Прошу о двух вещах: 1) чтобы я не был совсем лишен общения с людьми и 2) чтобы мне дана была возможность работать (умственно и физически) и иметь книги, к<ото>рые мне доставили из дому, но к<ото>рых мне пока не передают. {Кроме работы о к<ото>рой} Я бы хотел заниматься хоть переводами (прежде всего с немецкого). Я бы хотел заняться написанием, скажем, истории кадетской партии (или подобной темой). Я бы хотел заняться литературными темами (работал над Щедриным и над Пушкиным). Я бы может быть занялся историей возникновения германского фашизма. Но на все это нужно разрешение, нужна реальная помощь книгами, материалами. Хлопотать за меня и для меня некому. У меня остается единственный сын. Ему 26 лет. Он – способный и даже талантливый человек. Его единственная специальность – политэкономия. Он знает ее отлично и преподавал ее с большим успехом. Но теперь из-за меня – представьте себе, что означает одно это сознание, что из-за меня, только из-за меня, ибо сам он занимается только наукой! – сын исключен из Партии, снят отовсюду, остается без всяких надежд на будущее и притом больной (унаследовал плохое сердце и имел туберкулез). Простите меня за эти тяжелые и быть может излишние подробности. Я ничем не заслужил того, чтобы Вы выслушивали все эти мои жалобы.

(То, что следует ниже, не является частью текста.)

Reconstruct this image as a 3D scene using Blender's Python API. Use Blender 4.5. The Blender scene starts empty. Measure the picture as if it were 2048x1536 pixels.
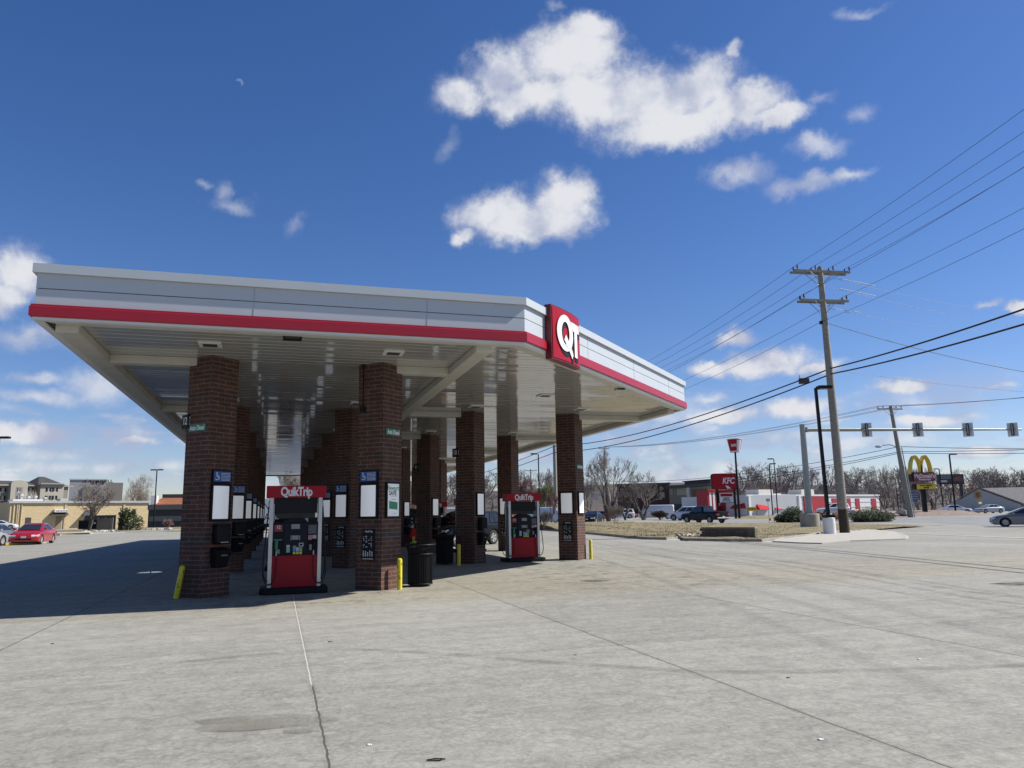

Вправе ли я надеяться на то, что Вы поможете мне в вопросе о книгах, о работе и способе заключения? Это Вы решите сами. Если нет, Вы просто порвете это письмо. Если – да, может быть Вы не откажетесь {попросить} сделать что можно.

Мое раскаяние и мое горе безмерны. Но – поздно, поздно. Я это понимаю.

И однако, если бы оказалась возможность, я с нечеловеческой энергией взялся бы за то, чтобы загладить свои преступления перед рабочим классом, перед Партией, перед поистине великим Сталиным. Я бы ни одной минуты не сидел праздно и каждую минуту употребил бы на то, чтобы всем помочь извлечь уроки из моего тяжелого опыта, чтобы перед всеми обнаружить гибельность и преступность того пути, которым я шел.

Помогите, Алексей Максимович, если сочтете возможным! Помогите и, я думаю, Вам не придется раскаиваться, если поможете.

Живите счастливо, Алексей Максимович, живите побольше – на радость всему тому, что есть хорошего на земле.

Того же от всего сердца я желаю Иосифу Виссарионовичу Сталину и его соратникам.

Если позволите, жму Вашу руку.

 

Г. Зиновьев

 

Я кончаю это письмо 28 января 1935 г. в ДПЗ и сегодня же меня, как мне сказано, увозят. Куда – еще не знаю. Самое страшное: книг, которые мне переданы родными, я не получил. Мне их не дают пока. Я полон по этому поводу ужасной тревоги. Помогите! Помогите!

 

Опубликовано: М. Горький, Материалы и исследования, Выпуск 5, Неизданная переписка, М. 1998, с. 208-213.